If you have the animation version you can set up keyframes for each camera angle, but be sure to set the motion blur to 0. Set the output filetype to exr and render away.

If you're rendering an animation, you'd need  6 separate TGD files, 1 for each cube face so that you could use motion blur.

Not sure what you mean about "what scale renders..."  I calculate my render sizes based on a final equirectangular image, which is simply 1/4 of the width of the final image.  e.g. for a 4000 x 2000 equirectangular image I'd make cube faces of 1000 x 1000 pixels.  The remapping process involves some heavy interpolation so you won't notice much difference with higher resolutions.
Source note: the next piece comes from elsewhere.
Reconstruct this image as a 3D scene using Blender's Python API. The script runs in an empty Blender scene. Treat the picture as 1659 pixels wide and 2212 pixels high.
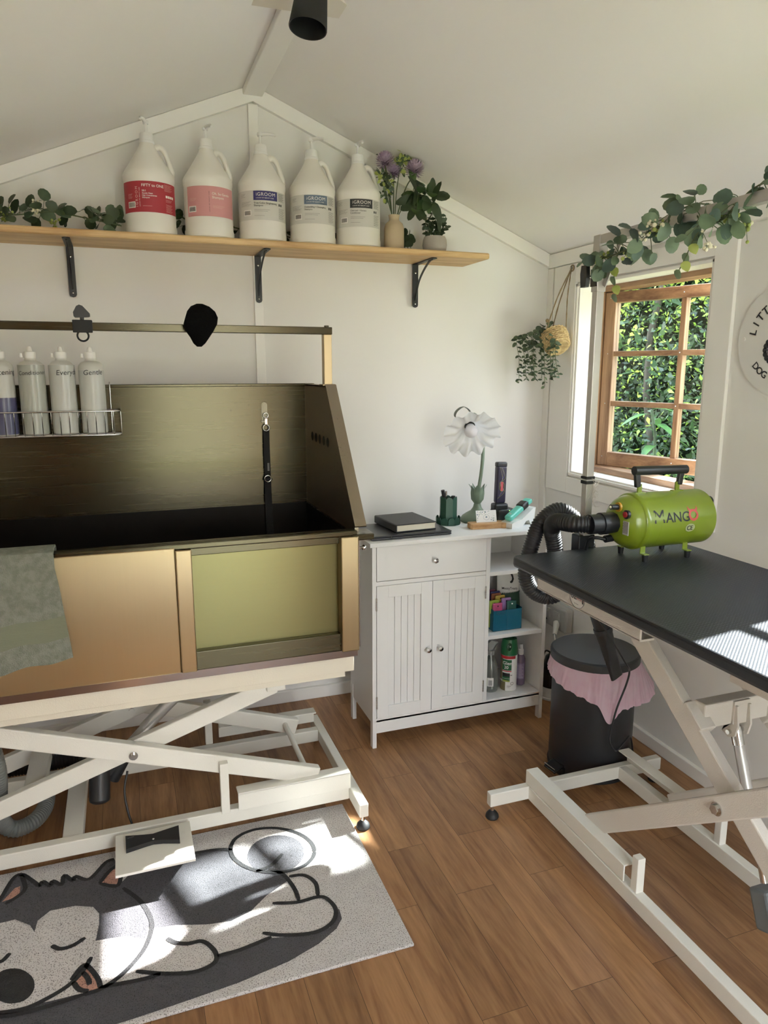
import bpy, bmesh, math, random
from mathutils import Vector, Matrix
random.seed(7)
PI = math.pi
V = Vector
SC = bpy.context.scene
COL = SC.collection

# ------------------------------------------------------------------ helpers
def lin(c):
    if isinstance(c, str):
        c = [int(c[i:i + 2], 16) / 255 for i in (0, 2, 4)]
    return tuple((x / 12.92 if x <= 0.04045 else ((x + 0.055) / 1.055) ** 2.4) for x in c) + (1.0,)

class MB:
    """Collects shapes; build() links them as ONE mesh object."""
    def __init__(s, M=None):
        s.v, s.f, s.m, s.sm, s.M = [], [], [], [], M or Matrix()
    def add(s, vs, fs, mat=0, smooth=False):
        b = len(s.v)
        s.v += [s.M @ V(p) for p in vs]
        s.f += [tuple(b + i for i in f) for f in fs]
        s.m += [mat] * len(fs)
        s.sm += [smooth] * len(fs)
        return s
    def box(s, x0, x1, y0, y1, z0, z1, bev=0.0, mat=0, R=None, seg=2):
        c = V(((x0 + x1) / 2, (y0 + y1) / 2, (z0 + z1) / 2))
        d = V((abs(x1 - x0) / 2, abs(y1 - y0) / 2, abs(z1 - z0) / 2))
        bm = bmesh.new()
        bmesh.ops.create_cube(bm, size=2)
        for q in bm.verts:
            q.co = V((q.co.x * d.x, q.co.y * d.y, q.co.z * d.z))
        bev = min(bev, 0.48 * min(d) * 2)
        if bev > 0:
            bmesh.ops.bevel(bm, geom=list(bm.edges), offset=bev, segments=seg, affect='EDGES', profile=0.5)
        bm.verts.index_update()
        R = R or Matrix()
        s.add([c + (R @ q.co) for q in bm.verts], [[q.index for q in f.verts] for f in bm.faces], mat)
        bm.free()
        return s
    def obox(s, c, size, R, bev=0.0, mat=0):
        """Box of SIZE centred at C, turned by the 3x3 matrix R."""
        o = MB()
        o.box(-size[0] / 2, size[0] / 2, -size[1] / 2, size[1] / 2, -size[2] / 2, size[2] / 2, bev)
        return s.add([V(c) + R @ q for q in o.v], o.f, mat)
    def bar(s, p, q, w, h, up=(0, 0, 1), bev=0.0, mat=0):
        """Rectangular bar from P to Q; W across, H along UP."""
        p, q = V(p), V(q)
        d = q - p
        x = d.normalized()
        y = V(up).cross(x).normalized()
        z = x.cross(y)
        R = Matrix((x, y, z)).transposed()
        return s.obox((p + q) / 2, (d.length, w, h), R, bev, mat)
    def cyl(s, p, q, r, r2=None, n=20, mat=0, caps=True):
        p, q = V(p), V(q)
        r2 = r if r2 is None else r2
        d = (q - p).normalized()
        a = d.orthogonal().normalized()
        b = d.cross(a)
        ring = lambda c, rr: [c + rr * (math.cos(2 * PI * i / n) * a + math.sin(2 * PI * i / n) * b) for i in range(n)]
        A, B = ring(p, r), ring(q, r2)
        s.add(A + B, [(i, (i + 1) % n, n + (i + 1) % n, n + i) for i in range(n)], mat, True)
        if caps:
            s.add(A, [tuple(range(n))[::-1]], mat)
            s.add(B, [tuple(range(n))], mat)
        return s
    def lathe(s, prof, c=(0, 0, 0), axis=(0, 0, 1), n=28, mat=0, a0=0.0, a1=2 * PI, sx=1.0, sy=1.0):
        """Turns the profile [(r, z)] about AXIS through C; corners over 35 degrees stay sharp."""
        c = V(c)
        z = V(axis).normalized()
        x = V((1, 0, 0)) if abs(z.x) < 0.9 else V((0, 1, 0))
        x = (x - x.dot(z) * z).normalized()
        y = z.cross(x)
        full = abs(a1 - a0 - 2 * PI) < 1e-6
        na = n if full else n + 1
        cs = [(math.cos(a0 + (a1 - a0) * i / n), math.sin(a0 + (a1 - a0) * i / n)) for i in range(na)]
        runs, cur = [], [prof[0]]
        for i in range(1, len(prof)):
            cur.append(prof[i])
            if i < len(prof) - 1:
                u = V((prof[i][0] - prof[i - 1][0], prof[i][1] - prof[i - 1][1]))
                w = V((prof[i + 1][0] - prof[i][0], prof[i + 1][1] - prof[i][1]))
                if u.length > 0 and w.length > 0 and abs(u.angle(w)) > 0.6:
                    runs.append(cur)
                    cur = [prof[i]]
        runs.append(cur)
        for run in runs:
            vs, fs = [], []
            for r, h in run:
                vs += [c + r * (ca * sx * x + sa * sy * y) + h * z for ca, sa in cs]
            for k in range(len(run) - 1):
                for i in range(n):
                    j = (i + 1) % na
                    fs.append((k * na + i, k * na + j, (k + 1) * na + j, (k + 1) * na + i))
            s.add(vs, fs, mat, True)
        return s
    def tube(s, pts, r, n=8, mat=0, closed=False, caps=True, rad=None):
        """Round tube through the points; RAD gives a radius per point."""
        pts = [V(p) for p in pts]
        L = len(pts)
        tang = []
        for i in range(L):
            a = pts[(i - 1) % L] if closed or i > 0 else pts[i]
            b = pts[(i + 1) % L] if closed or i < L - 1 else pts[i]
            tang.append((b - a).normalized())
        nrm = tang[0].orthogonal().normalized()
        vs, fs = [], []
        for i in range(L):
            nrm = (nrm - nrm.dot(tang[i]) * tang[i])
            nrm = nrm.normalized() if nrm.length > 1e-6 else tang[i].orthogonal().normalized()
            bi = tang[i].cross(nrm)
            rr = rad[i] if rad else r
            vs += [pts[i] + rr * (math.cos(2 * PI * k / n) * nrm + math.sin(2 * PI * k / n) * bi) for k in range(n)]
        for i in range(L if closed else L - 1):
            j = (i + 1) % L
            fs += [(i * n + k, i * n + (k + 1) % n, j * n + (k + 1) % n, j * n + k) for k in range(n)]
        s.add(vs, fs, mat, True)
        if caps and not closed:
            s.add(vs[:n], [tuple(range(n))[::-1]], mat)
            s.add(vs[-n:], [tuple(range(n))], mat)
        return s
    def ball(s, c, r, mat=0, nu=16, nv=10, sc=(1, 1, 1), R=None):
        R = R or Matrix.Identity(3)
        vs, fs = [], []
        for i in range(nv + 1):
            t = PI * i / nv
            for j in range(nu):
                a = 2 * PI * j / nu
                vs.append(V(c) + R @ V((r * sc[0] * math.sin(t) * math.cos(a), r * sc[1] * math.sin(t) * math.sin(a), r * sc[2] * math.cos(t))))
        for i in range(nv):
            for j in range(nu):
                fs.append((i * nu + j, (i + 1) * nu + j, (i + 1) * nu + (j + 1) % nu, i * nu + (j + 1) % nu))
        return s.add(vs, fs, mat, True)
    def poly(s, pts, mat=0):
        """A flat, possibly concave outline, filled."""
        bm = bmesh.new()
        f = bm.faces.new([bm.verts.new(p) for p in pts])
        bmesh.ops.triangulate(bm, faces=[f])
        bm.verts.index_update()
        s.add([q.co.copy() for q in bm.verts], [[q.index for q in g.verts] for g in bm.faces], mat)
        bm.free()
        return s
    def prism(s, pts, d, mat=0):
        """The outline PTS (3-D points) pushed out along the vector D."""
        d = V(d)
        A = [V(p) for p in pts]
        B = [p + d for p in A]
        s.poly(A, mat)
        s.poly(B, mat)
        n = len(A)
        for i in range(n):
            j = (i + 1) % n
            s.add([A[i], A[j], B[j], B[i]], [(0, 1, 2, 3)], mat)
        return s
    def quad(s, a, b, c, d, mat=0):
        return s.add([a, b, c, d], [(0, 1, 2, 3)], mat)
    def leaf(s, p, d, nrm, L, W, mat=0, curl=0.15, shape=0):
        """One folded leaf blade from P along D."""
        p, d, nrm = V(p), V(d).normalized(), V(nrm)
        sd = d.cross(nrm)
        sd = sd.normalized() if sd.length > 1e-5 else d.orthogonal().normalized()
        up = sd.cross(d)
        prof = ((0, 0.0), (0.18, 0.36), (0.42, 0.5), (0.7, 0.42), (0.9, 0.2), (1.0, 0.0)) if shape else ((0, 0.0), (0.1, 0.3), (0.35, 0.5), (0.65, 0.48), (0.9, 0.28), (1.0, 0.0))
        vs, fs = [], []
        for t, w in prof:
            c = p + d * L * t - up * curl * L * t * t
            vs += [c - sd * W * w + up * 0.12 * W * w, c, c + sd * W * w + up * 0.12 * W * w]
        for k in range(len(prof) - 1):
            fs += [(k * 3, k * 3 + 1, k * 3 + 4, k * 3 + 3), (k * 3 + 1, k * 3 + 2, k * 3 + 5, k * 3 + 4)]
        return s.add(vs, fs, mat, True)
    def text(s, txt, size, fn, mat=0, align='LEFT', bold=0.0, shear=0.0, space=1.0):
        """Lettering: FN maps the flat letter plane (x, y) to a point in the scene."""
        vs, fs = letters(txt, size, align, bold, shear, space)
        return s.add([fn(x, y) for x, y in vs], fs, mat)
    def build(s, name, mats, parent=None, label=None):
        me = bpy.data.meshes.new(name)
        org = ORG.get(parent.name, V((0, 0, 0))) if parent is not None else V((0, 0, 0))
        me.from_pydata([tuple(p - org) for p in s.v], [], s.f)
        if not isinstance(mats, (list, tuple)):
            mats = [mats]
        for m in mats:
            me.materials.append(m)
        me.polygons.foreach_set('material_index', s.m)
        me.polygons.foreach_set('use_smooth', s.sm)
        me.update()
        o = bpy.data.objects.new(name, me)
        COL.objects.link(o)
        if parent is not None:
            o.parent = parent
            ORG[o.name] = org
        if label:
            o['label'] = label
        return o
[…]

How far off the groud?  - Well if you're talking about inserting a render of an object into the panorama then you'd need to match the camer positions between renders.
Title: Re: 360 degree panorama
Post by: bigben on October 31, 2008, 12:42:55 AM
PS. I've been dusting off my pano gear and software...
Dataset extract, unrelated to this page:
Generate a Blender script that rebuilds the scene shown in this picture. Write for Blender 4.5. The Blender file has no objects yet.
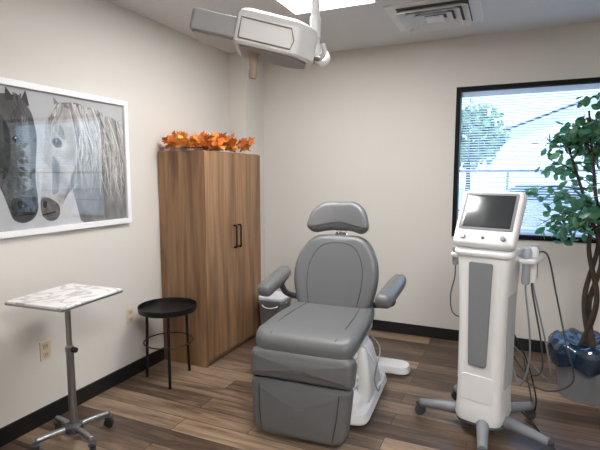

PTGui Pro supports HDR input and output. A bit pricey for some, but it provides a much simpler workflow and some added flexibility in being able to extract different projections and camera angles.

http://www.ptgui.com/features.html (http://www.ptgui.com/features.html)
Title: Re: 360 degree panorama
Post by: JimB on October 31, 2008, 05:00:59 AM
I've been using Autopano Pro for jobs. Not cheap, but much cheaper than Stitcher, and handles OpenEXR for both input and output.

http://www.autopano.net/
Title: Re: 360 degree panorama
Post by: Mandrake on October 31, 2008, 11:05:06 AM
Thanks Ben. JimB that software looks pretty nice, with its auto features.
Title: Re: 360 degree panorama
Post by: cyphyr on October 31, 2008, 11:42:04 AM
Quote from: Mandrake on October 30, 2008, 06:48:47 PM
...
been reading up on this thread, mainly because TG2 CAN NOT handle heavy model import.
...
Really, what do you mean by heavy model import? I'm regularly using models of 100mb, 200mb even 300mb both singularly and in populations. Terragen dose seem to have a habit of crashing when its dealing with multiple reflective surfaces especially if they're interacting with each other but thats not due to the size or complexity of the model but rather the number of reflections of reflections it has to calculate (I think).
Richard
Title: Re: 360 degree panorama
Post by: Mandrake on October 31, 2008, 12:29:35 PM
Probably exactly what you think I mean, ;) download the above car at Ashundar and your lucky if you get a couple of grass pops. Of course with the system you list below on 64bit os will have better results, unfortunately I don't have that up and running yet.
Title: Re: 360 degree panorama
Post by: Mandrake on October 31, 2008, 03:24:14 PM
Well I got one quick panorama test done with ogres road, what's up with that displacement ogre?
Did the pano and ran it through the hdrishop and projected it to the sphere around the car, and it's light is luminescence from the tg2 render material settings. Seams did not line up and there's some white but I guess it worked somewhat..
Title: Re: 360 degree panorama
Post by: neon22 on October 31, 2008, 04:53:02 PM
Try this: http://forums.planetside.co.uk/index.php?topic=4211.msg44441#msg44441 (http://forums.planetside.co.uk/index.php?topic=4211.msg44441#msg44441)
and source to do it in a UI is pointed to in a message two messages above this one.